En Gran Bretaña y en 2017. Un juez ha decidido situarse del lado de la discriminación y prohibir a una mujer transgénero que vea a sus hijos. Lo peor de todo, es la justificación: al parecer, todos provienen de una comunidad de judíos ultraortodoxos y convivir con ella puede provocar que los niños sufran marginación. Es decir, el problema lo tiene la persona discriminada, no aquellos que han decidido apartarle por ser quien es.
El magistrado ha cuestionado si la presencia de una mujer trans podría vulnerar el derecho a la libertad religiosa
Según relata el diario El País, el juez solo permitirá que la madre les escriba cuatro cartas anuales a cada uno. El magistrado ha asegurado que la decisión llega "con gran dolor y sabiendo el sufrimiento que causará en la madre", pero quiere evitar "las consecuencias tan graves que puede acarrear para los niños la marginación de su comunidad".
Al parecer, el juez asegura en su auto de 41 páginas, que el caso planteaba el conflicto entre tres derechos: por un lado, el de los niños a disfrutar del contacto de sus progenitores; por otro, el de la madre a recibir un trato igual; y el tercero, que sin duda es el más polémico, el de los colectivos religiosos a vivir según sus creencias. Habría que cuestionarse aquí si en alguno momento la mujer impuso a alguien ser una persona trans.

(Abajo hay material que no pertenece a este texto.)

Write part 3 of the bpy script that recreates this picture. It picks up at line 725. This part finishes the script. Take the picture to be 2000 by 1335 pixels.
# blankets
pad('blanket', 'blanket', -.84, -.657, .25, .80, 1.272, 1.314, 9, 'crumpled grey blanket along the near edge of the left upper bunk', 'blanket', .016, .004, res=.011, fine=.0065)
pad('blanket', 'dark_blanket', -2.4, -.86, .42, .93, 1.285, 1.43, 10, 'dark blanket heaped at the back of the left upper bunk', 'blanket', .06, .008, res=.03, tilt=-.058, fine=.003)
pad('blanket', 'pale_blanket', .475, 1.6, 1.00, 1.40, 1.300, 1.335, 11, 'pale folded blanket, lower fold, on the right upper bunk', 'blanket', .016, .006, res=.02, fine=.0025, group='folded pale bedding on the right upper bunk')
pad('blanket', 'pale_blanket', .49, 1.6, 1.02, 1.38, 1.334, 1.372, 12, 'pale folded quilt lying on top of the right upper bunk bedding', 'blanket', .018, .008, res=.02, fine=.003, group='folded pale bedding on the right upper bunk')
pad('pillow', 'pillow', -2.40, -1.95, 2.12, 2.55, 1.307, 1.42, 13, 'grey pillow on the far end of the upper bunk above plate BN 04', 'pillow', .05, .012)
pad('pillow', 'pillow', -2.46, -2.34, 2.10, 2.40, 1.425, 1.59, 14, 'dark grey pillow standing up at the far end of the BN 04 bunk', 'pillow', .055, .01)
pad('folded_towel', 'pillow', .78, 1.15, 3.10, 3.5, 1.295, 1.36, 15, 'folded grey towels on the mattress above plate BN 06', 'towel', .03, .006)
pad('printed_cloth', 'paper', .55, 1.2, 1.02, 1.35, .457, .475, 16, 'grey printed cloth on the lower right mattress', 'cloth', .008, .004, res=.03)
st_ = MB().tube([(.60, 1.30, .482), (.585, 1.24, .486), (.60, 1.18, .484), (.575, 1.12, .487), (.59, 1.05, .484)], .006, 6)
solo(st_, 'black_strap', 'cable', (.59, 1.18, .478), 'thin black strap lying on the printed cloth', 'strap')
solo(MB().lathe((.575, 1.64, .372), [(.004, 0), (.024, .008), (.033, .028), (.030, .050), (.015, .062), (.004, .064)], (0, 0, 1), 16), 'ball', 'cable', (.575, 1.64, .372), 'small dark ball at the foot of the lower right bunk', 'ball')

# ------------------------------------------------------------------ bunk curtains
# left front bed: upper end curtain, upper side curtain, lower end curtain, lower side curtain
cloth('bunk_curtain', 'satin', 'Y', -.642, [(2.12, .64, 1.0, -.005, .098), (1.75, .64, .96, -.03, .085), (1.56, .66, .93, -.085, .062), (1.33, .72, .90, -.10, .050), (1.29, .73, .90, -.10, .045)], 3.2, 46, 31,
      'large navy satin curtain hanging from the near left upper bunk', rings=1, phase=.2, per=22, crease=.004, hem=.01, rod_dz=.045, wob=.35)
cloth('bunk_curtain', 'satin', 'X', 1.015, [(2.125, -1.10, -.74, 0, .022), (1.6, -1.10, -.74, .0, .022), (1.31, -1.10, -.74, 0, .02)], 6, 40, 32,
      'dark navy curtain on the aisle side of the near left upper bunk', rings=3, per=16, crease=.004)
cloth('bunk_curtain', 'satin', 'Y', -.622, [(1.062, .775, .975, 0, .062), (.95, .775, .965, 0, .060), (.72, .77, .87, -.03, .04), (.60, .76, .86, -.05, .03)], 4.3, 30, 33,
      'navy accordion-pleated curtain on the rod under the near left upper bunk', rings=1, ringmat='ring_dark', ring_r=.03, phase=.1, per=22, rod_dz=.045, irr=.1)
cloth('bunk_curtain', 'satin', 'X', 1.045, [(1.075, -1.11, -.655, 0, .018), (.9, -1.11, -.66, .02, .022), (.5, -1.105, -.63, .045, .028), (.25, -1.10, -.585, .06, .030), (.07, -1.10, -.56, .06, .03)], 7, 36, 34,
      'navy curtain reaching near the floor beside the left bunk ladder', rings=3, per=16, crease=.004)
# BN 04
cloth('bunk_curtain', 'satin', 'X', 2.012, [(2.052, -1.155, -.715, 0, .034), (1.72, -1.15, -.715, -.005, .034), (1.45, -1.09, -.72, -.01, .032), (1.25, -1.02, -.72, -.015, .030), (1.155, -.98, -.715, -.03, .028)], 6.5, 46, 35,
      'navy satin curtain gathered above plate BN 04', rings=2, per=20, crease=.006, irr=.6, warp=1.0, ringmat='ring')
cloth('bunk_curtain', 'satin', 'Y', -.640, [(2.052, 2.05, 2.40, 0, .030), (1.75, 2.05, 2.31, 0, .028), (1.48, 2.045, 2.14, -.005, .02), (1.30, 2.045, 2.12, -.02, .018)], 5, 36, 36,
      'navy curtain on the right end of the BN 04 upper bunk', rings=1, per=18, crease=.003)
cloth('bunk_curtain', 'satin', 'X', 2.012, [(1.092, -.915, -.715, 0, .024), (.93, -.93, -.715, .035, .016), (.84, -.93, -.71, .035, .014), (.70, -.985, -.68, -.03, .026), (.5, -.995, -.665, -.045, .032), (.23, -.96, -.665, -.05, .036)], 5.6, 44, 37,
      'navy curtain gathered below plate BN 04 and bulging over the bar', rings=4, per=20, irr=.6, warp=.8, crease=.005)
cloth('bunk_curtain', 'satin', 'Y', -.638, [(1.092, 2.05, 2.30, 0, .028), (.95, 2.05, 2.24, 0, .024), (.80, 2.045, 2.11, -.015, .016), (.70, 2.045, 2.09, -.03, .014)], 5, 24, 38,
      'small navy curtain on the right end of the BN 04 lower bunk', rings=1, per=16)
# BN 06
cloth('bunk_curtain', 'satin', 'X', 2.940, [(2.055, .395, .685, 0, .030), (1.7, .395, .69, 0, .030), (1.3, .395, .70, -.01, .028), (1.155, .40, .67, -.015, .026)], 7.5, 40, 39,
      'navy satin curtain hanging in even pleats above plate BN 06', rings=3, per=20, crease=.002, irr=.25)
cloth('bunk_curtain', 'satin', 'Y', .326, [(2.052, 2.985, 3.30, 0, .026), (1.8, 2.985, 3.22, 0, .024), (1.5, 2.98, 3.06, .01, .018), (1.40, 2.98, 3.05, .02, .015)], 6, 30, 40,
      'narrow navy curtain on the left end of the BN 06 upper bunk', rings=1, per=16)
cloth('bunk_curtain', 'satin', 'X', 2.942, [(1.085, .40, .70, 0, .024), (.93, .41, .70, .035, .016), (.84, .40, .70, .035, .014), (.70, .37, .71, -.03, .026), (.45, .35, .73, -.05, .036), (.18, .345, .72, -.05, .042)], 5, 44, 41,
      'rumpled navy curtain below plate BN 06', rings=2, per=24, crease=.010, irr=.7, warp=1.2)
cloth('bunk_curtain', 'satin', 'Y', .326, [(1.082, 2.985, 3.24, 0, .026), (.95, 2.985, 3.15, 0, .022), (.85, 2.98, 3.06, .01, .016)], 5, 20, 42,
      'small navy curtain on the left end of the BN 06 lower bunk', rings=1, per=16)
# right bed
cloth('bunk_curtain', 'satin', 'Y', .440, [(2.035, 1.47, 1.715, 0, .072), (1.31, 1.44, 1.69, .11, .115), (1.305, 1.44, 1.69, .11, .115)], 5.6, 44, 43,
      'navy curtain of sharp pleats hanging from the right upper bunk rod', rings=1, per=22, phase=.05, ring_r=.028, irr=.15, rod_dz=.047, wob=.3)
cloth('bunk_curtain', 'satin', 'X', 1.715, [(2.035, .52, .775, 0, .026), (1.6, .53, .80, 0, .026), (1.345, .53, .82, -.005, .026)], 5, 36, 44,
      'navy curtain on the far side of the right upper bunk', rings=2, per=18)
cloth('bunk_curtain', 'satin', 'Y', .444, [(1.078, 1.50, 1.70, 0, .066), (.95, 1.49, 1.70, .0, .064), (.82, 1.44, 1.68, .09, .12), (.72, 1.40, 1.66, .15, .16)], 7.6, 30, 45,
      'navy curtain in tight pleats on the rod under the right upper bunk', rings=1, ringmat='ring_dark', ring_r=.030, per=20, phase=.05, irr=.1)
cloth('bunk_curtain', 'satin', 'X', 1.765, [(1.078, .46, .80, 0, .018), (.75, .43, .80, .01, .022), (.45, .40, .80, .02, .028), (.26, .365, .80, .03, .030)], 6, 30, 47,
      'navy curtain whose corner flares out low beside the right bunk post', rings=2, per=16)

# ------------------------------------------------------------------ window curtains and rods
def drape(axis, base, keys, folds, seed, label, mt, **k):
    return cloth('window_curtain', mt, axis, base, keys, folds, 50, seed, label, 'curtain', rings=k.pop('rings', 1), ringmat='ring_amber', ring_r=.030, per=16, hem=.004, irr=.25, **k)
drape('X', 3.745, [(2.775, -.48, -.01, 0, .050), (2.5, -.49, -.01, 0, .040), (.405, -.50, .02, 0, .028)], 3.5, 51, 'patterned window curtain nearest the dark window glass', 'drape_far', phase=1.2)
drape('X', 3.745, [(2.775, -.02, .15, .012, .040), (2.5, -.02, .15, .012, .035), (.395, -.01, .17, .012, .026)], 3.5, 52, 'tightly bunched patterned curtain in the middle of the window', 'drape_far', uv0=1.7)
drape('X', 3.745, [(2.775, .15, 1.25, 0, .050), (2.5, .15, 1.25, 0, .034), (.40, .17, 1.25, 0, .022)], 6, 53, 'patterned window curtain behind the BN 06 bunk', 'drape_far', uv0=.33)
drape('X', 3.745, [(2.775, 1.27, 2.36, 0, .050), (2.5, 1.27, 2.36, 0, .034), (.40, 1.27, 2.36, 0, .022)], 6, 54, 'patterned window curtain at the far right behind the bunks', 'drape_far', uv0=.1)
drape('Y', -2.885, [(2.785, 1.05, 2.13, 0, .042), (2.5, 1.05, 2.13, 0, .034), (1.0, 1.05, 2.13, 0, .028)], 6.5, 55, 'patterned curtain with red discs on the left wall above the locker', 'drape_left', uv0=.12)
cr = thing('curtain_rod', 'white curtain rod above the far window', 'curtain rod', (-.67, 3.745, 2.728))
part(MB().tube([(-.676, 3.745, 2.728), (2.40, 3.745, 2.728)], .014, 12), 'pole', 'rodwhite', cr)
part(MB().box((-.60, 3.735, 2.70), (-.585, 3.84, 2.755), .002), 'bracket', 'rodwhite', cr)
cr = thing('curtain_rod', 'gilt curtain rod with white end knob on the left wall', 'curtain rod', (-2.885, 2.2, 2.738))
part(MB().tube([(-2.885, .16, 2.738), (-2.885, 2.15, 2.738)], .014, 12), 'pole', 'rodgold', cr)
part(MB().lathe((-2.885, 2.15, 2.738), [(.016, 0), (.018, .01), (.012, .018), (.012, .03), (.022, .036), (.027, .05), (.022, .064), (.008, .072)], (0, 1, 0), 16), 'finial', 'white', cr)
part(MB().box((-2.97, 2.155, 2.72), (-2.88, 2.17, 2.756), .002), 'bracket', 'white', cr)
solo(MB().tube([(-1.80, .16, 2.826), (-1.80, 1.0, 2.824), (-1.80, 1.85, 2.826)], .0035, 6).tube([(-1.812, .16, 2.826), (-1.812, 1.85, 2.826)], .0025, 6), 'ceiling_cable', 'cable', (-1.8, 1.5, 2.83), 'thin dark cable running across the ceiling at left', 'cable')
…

La comunidad en la que toda la familia ha convivido hasta el momento, es especialmente cerrada. Se trata de los jaredíes, algo así como "aquellos que tiemblan ante la palabra de Dios". Todos ellos se comunican en un idioma propio, el yidis y no tienen acceso a internet ni a la televisión. Hasta hombres y mujeres cuentan con estrictos códigos de vestimenta que no pueden saltarse bajo ningún concepto.
El duro testimonio de la madre afectada
La vida de J. -tal y como se la ha identificado con el fin de no afectar a sus hijos-, no ha sido especialmente fácil. A los seis años comenzó a cuestionarse su sexualidad, lo que derivó en un largo proceso en el que se planteó terminar con su vida. En el año 2001 se vio obligada a casarse con una mujer por imposición de sus padres, algo muy común en las comunidades jaredíes. Su entonces esposa comenzó a atribuir lo que le sucedía a "una crisis de fe".
Hasta que J. no soportó más su situación y encontró un grupo de apoyo al colectivo LGTB. Allí consiguió ser consciente de su identidad y abandonar el entorno en el que había vivido, con el único conocimiento de su hijo de 12 años. Su esposa llegó a recluirse en su casa tres meses sin ser capaz de comprender lo que estaba pasando.
Cuando J. quiso volver a ver a sus hijos, nadie le facilitó las cosas. Se vio obligada a recurrir a la Justicia. Ahí fue cuando su esposa y el rabino de su comunidad comenzaron a "advertir" del peligro de que su presencia pudiera provocar la marginación de los menores, que incluso "podrían a llegar a ser víctimas de abusos".
Aunque el juez en un principio argumentó a favor de J, asegurando que su presencia podría permitir que los niños se abriesen a "un mundo más amplio", finalmente prevaleció el miedo a la discriminación, puesto que "nadie mejor que ella -J.- sabe cuán dolorosa es".